■ **The task**
Please give the data below again in full, exactly as it stands.

■ **Provided data**

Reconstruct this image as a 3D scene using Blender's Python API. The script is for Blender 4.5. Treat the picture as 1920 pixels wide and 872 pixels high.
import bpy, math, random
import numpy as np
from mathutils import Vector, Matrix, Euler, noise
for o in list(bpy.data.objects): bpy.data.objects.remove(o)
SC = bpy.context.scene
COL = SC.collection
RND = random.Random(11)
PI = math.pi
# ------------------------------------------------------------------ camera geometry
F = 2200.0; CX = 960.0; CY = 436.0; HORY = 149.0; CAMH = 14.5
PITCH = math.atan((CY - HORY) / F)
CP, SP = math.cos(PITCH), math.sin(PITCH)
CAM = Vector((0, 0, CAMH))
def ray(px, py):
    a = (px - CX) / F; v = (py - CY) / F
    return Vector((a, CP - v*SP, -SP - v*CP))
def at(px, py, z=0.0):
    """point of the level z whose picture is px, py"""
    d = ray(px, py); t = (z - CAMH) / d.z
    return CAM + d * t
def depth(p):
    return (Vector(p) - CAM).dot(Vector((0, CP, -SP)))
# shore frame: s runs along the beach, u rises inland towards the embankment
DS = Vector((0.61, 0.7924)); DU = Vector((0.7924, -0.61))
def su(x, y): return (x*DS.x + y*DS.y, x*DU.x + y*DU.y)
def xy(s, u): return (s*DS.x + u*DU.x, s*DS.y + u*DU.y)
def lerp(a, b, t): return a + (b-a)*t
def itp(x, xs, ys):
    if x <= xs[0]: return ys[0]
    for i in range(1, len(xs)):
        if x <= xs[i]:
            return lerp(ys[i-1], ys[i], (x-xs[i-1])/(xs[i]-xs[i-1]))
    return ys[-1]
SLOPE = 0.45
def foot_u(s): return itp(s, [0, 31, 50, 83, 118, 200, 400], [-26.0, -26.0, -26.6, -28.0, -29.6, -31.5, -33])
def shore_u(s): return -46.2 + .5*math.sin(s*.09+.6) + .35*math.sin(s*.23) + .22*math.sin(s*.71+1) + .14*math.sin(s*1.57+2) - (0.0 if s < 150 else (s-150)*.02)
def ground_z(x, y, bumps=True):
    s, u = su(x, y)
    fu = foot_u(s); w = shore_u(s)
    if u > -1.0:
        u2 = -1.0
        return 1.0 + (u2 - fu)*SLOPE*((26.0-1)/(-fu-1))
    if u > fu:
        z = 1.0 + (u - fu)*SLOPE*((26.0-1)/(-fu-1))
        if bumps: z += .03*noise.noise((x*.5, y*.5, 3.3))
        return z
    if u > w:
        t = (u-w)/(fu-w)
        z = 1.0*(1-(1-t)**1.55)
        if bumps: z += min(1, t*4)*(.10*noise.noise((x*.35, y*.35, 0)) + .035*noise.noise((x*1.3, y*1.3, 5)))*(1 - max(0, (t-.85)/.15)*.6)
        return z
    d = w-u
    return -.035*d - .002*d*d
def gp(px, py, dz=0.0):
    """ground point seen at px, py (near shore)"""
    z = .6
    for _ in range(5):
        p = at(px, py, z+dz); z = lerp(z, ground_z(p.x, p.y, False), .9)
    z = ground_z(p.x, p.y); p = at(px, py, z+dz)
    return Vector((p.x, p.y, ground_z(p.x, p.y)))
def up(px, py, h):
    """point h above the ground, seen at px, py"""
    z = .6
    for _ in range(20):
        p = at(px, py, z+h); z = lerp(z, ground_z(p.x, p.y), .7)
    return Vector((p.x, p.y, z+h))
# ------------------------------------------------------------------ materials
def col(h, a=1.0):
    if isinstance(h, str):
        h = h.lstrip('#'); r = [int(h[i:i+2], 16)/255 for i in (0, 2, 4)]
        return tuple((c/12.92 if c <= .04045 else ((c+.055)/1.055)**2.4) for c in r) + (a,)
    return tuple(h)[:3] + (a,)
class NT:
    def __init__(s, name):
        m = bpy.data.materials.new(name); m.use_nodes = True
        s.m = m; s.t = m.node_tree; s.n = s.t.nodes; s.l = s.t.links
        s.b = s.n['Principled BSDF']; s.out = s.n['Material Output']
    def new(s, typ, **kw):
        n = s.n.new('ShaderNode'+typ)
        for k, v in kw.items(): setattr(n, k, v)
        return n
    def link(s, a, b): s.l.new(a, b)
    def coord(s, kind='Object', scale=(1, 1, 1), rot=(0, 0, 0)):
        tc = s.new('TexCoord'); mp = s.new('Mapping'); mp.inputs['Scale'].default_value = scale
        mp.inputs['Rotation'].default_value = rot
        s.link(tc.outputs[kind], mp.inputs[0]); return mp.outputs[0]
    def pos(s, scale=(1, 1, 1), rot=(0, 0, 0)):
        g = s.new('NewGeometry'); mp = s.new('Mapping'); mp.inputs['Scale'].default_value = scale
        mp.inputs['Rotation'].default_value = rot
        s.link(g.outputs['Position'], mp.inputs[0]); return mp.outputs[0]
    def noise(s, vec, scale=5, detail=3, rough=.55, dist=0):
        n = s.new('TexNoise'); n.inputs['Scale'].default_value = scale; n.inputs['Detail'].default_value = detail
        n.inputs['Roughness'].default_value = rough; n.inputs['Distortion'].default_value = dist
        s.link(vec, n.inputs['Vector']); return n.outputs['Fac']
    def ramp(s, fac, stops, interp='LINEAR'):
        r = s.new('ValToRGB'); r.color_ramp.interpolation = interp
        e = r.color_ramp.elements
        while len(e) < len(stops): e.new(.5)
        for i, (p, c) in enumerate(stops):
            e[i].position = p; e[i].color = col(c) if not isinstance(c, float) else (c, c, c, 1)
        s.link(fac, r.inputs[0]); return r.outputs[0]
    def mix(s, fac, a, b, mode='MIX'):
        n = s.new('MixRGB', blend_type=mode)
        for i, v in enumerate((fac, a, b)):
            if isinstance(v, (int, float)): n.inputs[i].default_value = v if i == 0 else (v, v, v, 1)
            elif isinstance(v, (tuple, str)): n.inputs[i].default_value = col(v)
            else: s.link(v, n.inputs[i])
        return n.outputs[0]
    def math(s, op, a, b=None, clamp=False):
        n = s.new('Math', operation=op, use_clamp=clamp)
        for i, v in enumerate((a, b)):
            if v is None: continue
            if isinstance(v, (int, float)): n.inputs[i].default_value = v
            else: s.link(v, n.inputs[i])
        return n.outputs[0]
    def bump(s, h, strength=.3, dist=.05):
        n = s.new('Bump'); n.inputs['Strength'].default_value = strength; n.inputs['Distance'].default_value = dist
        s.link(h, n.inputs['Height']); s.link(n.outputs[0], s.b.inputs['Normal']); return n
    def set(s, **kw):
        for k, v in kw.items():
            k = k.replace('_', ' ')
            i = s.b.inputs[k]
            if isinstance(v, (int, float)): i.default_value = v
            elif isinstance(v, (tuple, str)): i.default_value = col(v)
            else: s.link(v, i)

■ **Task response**
Reconstruct this image as a 3D scene using Blender's Python API. The script is for Blender 4.5. Treat the picture as 1920 pixels wide and 872 pixels high.
import bpy, math, random
import numpy as np
from mathutils import Vector, Matrix, Euler, noise
for o in list(bpy.data.objects): bpy.data.objects.remove(o)
SC = bpy.context.scene
COL = SC.collection
RND = random.Random(11)
PI = math.pi
# ------------------------------------------------------------------ camera geometry
F = 2200.0; CX = 960.0; CY = 436.0; HORY = 149.0; CAMH = 14.5
PITCH = math.atan((CY - HORY) / F)
CP, SP = math.cos(PITCH), math.sin(PITCH)
CAM = Vector((0, 0, CAMH))
def ray(px, py):
    a = (px - CX) / F; v = (py - CY) / F
    return Vector((a, CP - v*SP, -SP - v*CP))
def at(px, py, z=0.0):
    """point of the level z whose picture is px, py"""
    d = ray(px, py); t = (z - CAMH) / d.z
    return CAM + d * t
def depth(p):
    return (Vector(p) - CAM).dot(Vector((0, CP, -SP)))
# shore frame: s runs along the beach, u rises inland towards the embankment
DS = Vector((0.61, 0.7924)); DU = Vector((0.7924, -0.61))
def su(x, y): return (x*DS.x + y*DS.y, x*DU.x + y*DU.y)
def xy(s, u): return (s*DS.x + u*DU.x, s*DS.y + u*DU.y)
def lerp(a, b, t): return a + (b-a)*t
def itp(x, xs, ys):
    if x <= xs[0]: return ys[0]
    for i in range(1, len(xs)):
        if x <= xs[i]:
            return lerp(ys[i-1], ys[i], (x-xs[i-1])/(xs[i]-xs[i-1]))
    return ys[-1]
SLOPE = 0.45
def foot_u(s): return itp(s, [0, 31, 50, 83, 118, 200, 400], [-26.0, -26.0, -26.6, -28.0, -29.6, -31.5, -33])
def shore_u(s): return -46.2 + .5*math.sin(s*.09+.6) + .35*math.sin(s*.23) + .22*math.sin(s*.71+1) + .14*math.sin(s*1.57+2) - (0.0 if s < 150 else (s-150)*.02)
def ground_z(x, y, bumps=True):
    s, u = su(x, y)
    fu = foot_u(s); w = shore_u(s)
    if u > -1.0:
        u2 = -1.0
        return 1.0 + (u2 - fu)*SLOPE*((26.0-1)/(-fu-1))
    if u > fu:
        z = 1.0 + (u - fu)*SLOPE*((26.0-1)/(-fu-1))
        if bumps: z += .03*noise.noise((x*.5, y*.5, 3.3))
        return z
    if u > w:
        t = (u-w)/(fu-w)
        z = 1.0*(1-(1-t)**1.55)
        if bumps: z += min(1, t*4)*(.10*noise.noise((x*.35, y*.35, 0)) + .035*noise.noise((x*1.3, y*1.3, 5)))*(1 - max(0, (t-.85)/.15)*.6)
        return z
    d = w-u
    return -.035*d - .002*d*d
def gp(px, py, dz=0.0):
    """ground point seen at px, py (near shore)"""
    z = .6
    for _ in range(5):
        p = at(px, py, z+dz); z = lerp(z, ground_z(p.x, p.y, False), .9)
    z = ground_z(p.x, p.y); p = at(px, py, z+dz)
    return Vector((p.x, p.y, ground_z(p.x, p.y)))
def up(px, py, h):
    """point h above the ground, seen at px, py"""
    z = .6
    for _ in range(20):
        p = at(px, py, z+h); z = lerp(z, ground_z(p.x, p.y), .7)
    return Vector((p.x, p.y, z+h))
# ------------------------------------------------------------------ materials
def col(h, a=1.0):
    if isinstance(h, str):
        h = h.lstrip('#'); r = [int(h[i:i+2], 16)/255 for i in (0, 2, 4)]
        return tuple((c/12.92 if c <= .04045 else ((c+.055)/1.055)**2.4) for c in r) + (a,)
    return tuple(h)[:3] + (a,)
class NT:
    def __init__(s, name):
        m = bpy.data.materials.new(name); m.use_nodes = True
        s.m = m; s.t = m.node_tree; s.n = s.t.nodes; s.l = s.t.links
        s.b = s.n['Principled BSDF']; s.out = s.n['Material Output']
    def new(s, typ, **kw):
        n = s.n.new('ShaderNode'+typ)
        for k, v in kw.items(): setattr(n, k, v)
        return n
    def link(s, a, b): s.l.new(a, b)
    def coord(s, kind='Object', scale=(1, 1, 1), rot=(0, 0, 0)):
        tc = s.new('TexCoord'); mp = s.new('Mapping'); mp.inputs['Scale'].default_value = scale
        mp.inputs['Rotation'].default_value = rot
        s.link(tc.outputs[kind], mp.inputs[0]); return mp.outputs[0]
    def pos(s, scale=(1, 1, 1), rot=(0, 0, 0)):
        g = s.new('NewGeometry'); mp = s.new('Mapping'); mp.inputs['Scale'].default_value = scale
        mp.inputs['Rotation'].default_value = rot
        s.link(g.outputs['Position'], mp.inputs[0]); return mp.outputs[0]
    def noise(s, vec, scale=5, detail=3, rough=.55, dist=0):
        n = s.new('TexNoise'); n.inputs['Scale'].default_value = scale; n.inputs['Detail'].default_value = detail
        n.inputs['Roughness'].default_value = rough; n.inputs['Distortion'].default_value = dist
        s.link(vec, n.inputs['Vector']); return n.outputs['Fac']
    def ramp(s, fac, stops, interp='LINEAR'):
        r = s.new('ValToRGB'); r.color_ramp.interpolation = interp
        e = r.color_ramp.elements
        while len(e) < len(stops): e.new(.5)
        for i, (p, c) in enumerate(stops):
            e[i].position = p; e[i].color = col(c) if not isinstance(c, float) else (c, c, c, 1)
        s.link(fac, r.inputs[0]); return r.outputs[0]
    def mix(s, fac, a, b, mode='MIX'):
        n = s.new('MixRGB', blend_type=mode)
        for i, v in enumerate((fac, a, b)):
            if isinstance(v, (int, float)): n.inputs[i].default_value = v if i == 0 else (v, v, v, 1)
            elif isinstance(v, (tuple, str)): n.inputs[i].default_value = col(v)
            else: s.link(v, n.inputs[i])
        return n.outputs[0]
    def math(s, op, a, b=None, clamp=False):
        n = s.new('Math', operation=op, use_clamp=clamp)
        for i, v in enumerate((a, b)):
            if v is None: continue
            if isinstance(v, (int, float)): n.inputs[i].default_value = v
            else: s.link(v, n.inputs[i])
        return n.outputs[0]
    def bump(s, h, strength=.3, dist=.05):
        n = s.new('Bump'); n.inputs['Strength'].default_value = strength; n.inputs['Distance'].default_value = dist
        s.link(h, n.inputs['Height']); s.link(n.outputs[0], s.b.inputs['Normal']); return n
    def set(s, **kw):
        for k, v in kw.items():
            k = k.replace('_', ' ')
            i = s.b.inputs[k]
            if isinstance(v, (int, float)): i.default_value = v
            elif isinstance(v, (tuple, str)): i.default_value = col(v)
            else: s.link(v, i)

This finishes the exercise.